Midrash Tanhuma offers another solution to the apparent contradiction between na’aseh v’nishma and the mountain held threateningly overhead (see source #6).  This long homiletical midrash in praise of Torah sheb’al peh (Oral Torah) suggests to me a different way to blend the freedom to accept the Torah with the necessity of the Torah’s acceptance by Israel in order for the world to exist.  It strings together a series of smaller d’rashot which emphasize the difficulty in learning Torah sheb’al peh, and the near superhuman qualities necessary to master it.  The qualities this midrash describes as necessary to learn Torah are not primarily intellectual, they are moral and spiritual.  Whereas the Written Torah is comprised of general statements and principles, the Oral Torah is comprised of details; Torah sheb’al peh is “longer than the earth and wider than the sea.”  Only someone who is willing to forego earthly satisfactions and desire for honor and prestige, who lives a life of ascetic self-denial and unswerving concentration, has a chance of becoming a master of the Oral Torah.

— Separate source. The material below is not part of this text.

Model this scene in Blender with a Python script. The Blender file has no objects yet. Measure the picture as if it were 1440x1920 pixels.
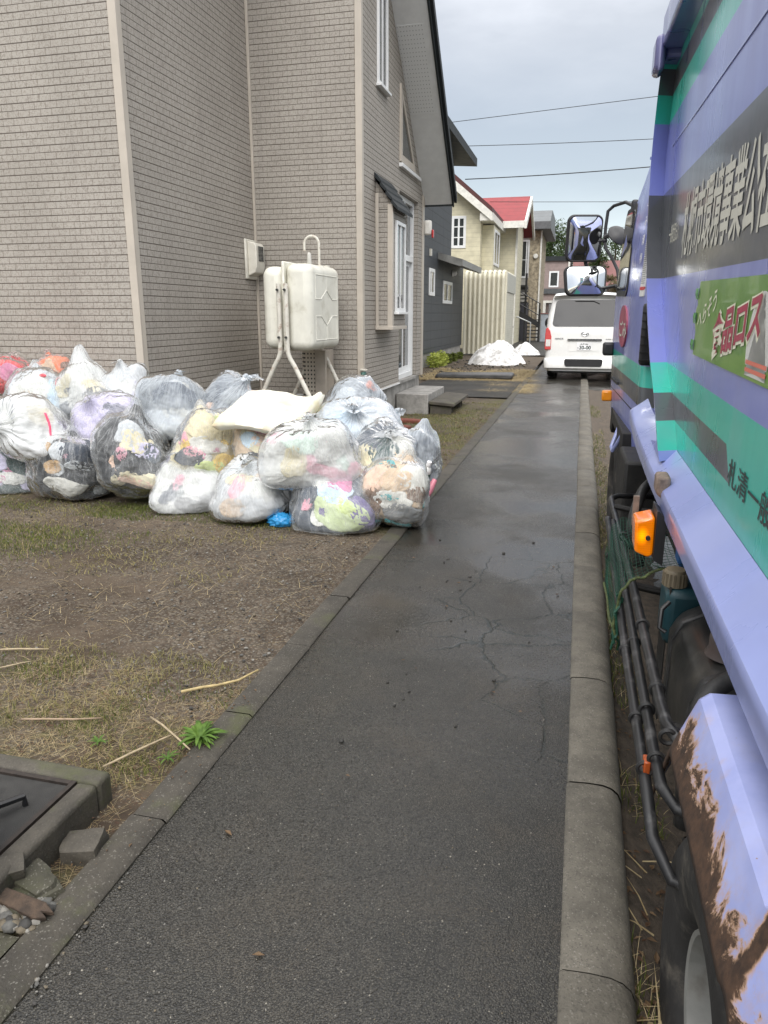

According to Midrash Tanhuma Israel responded na’aseh v’nishma – “We will do and obey” – to the offer of the Written Torah, whereas they agreed to accept Torah sheb’al peh only when the mountain was held over their heads, because the study and observance of the Oral Torah is so difficult and demanding.  A Written Torah principle like “You shall be holy” is not difficult to accept on account of its generality.  But when the Oral Torah attempts to set out the specifics of that general statement – what is actually entailed in living a “holy life” – the details seem to go on without end, and many of the specific demands seem beyond human capacities.  The same could be said of a statement like “You shall do the just and the good”.  But even much more limited instructions such as “You shall not steal” turn out to have seemingly endless ramifications for economic life.  Some areas of halakha are famous for the multitude and subtlety of their rules, e.g., the rules falling under the biblical law not to do melacha (“work)” on Shabbat.  The difficulty in mastering these rules, and in observing them, is very great, so Israel needed to be coerced to accept the project.

But it is not the massive quantity or the conceptual subtlety that seems to me to be the essence of the difficulty in mastering Torah sheb’al peh – it is the lack of necessity.  By this I mean that once we let go of the idea that we live in a world in which there is a “right-because-necessarily-so” answer to any given question – life questions become open-ended and we become responsible in a different, and to my mind deeper, sense for our lives and the shape of the world we fashion together.  It’s no longer that our search is for necessity, but that our burden is inescapable, and endless.

Necessity of the metaphysical sort implies an end to the search, something defined, “ready-made”.  A world without such necessity implies there can never be such a resting point.  In the terms of the Tanhuma, one might say that Written Torah comes to us without our choice – through the medium of prophecy – but in a defined text of general guidelines which we accept willingly; whereas Torah sheb’al peh is the product of our own intellect and wisdom, and we need to be coerced precisely because it is not a defined corpus, but one that we need continually to renew without ever knowing that we got it right.  That is the burden of Oral Torah that was forced onto us.

The search for this understanding is necessary in a different sense: it is the inescapable destiny of those who have received the Written Torah.  In the Tanhuma’s sense, to stand under the mountain means to accept perforce the necessity of living our lives in a world with general guidelines, but no logically coerced implementations, so that there is no escape from the endless process – and task – of trying to get it right.  Where what is “right” is never something you can simply – and stably – hold on to.  With no necessarily so answers we are left only with the ongoing human task of Oral Torah.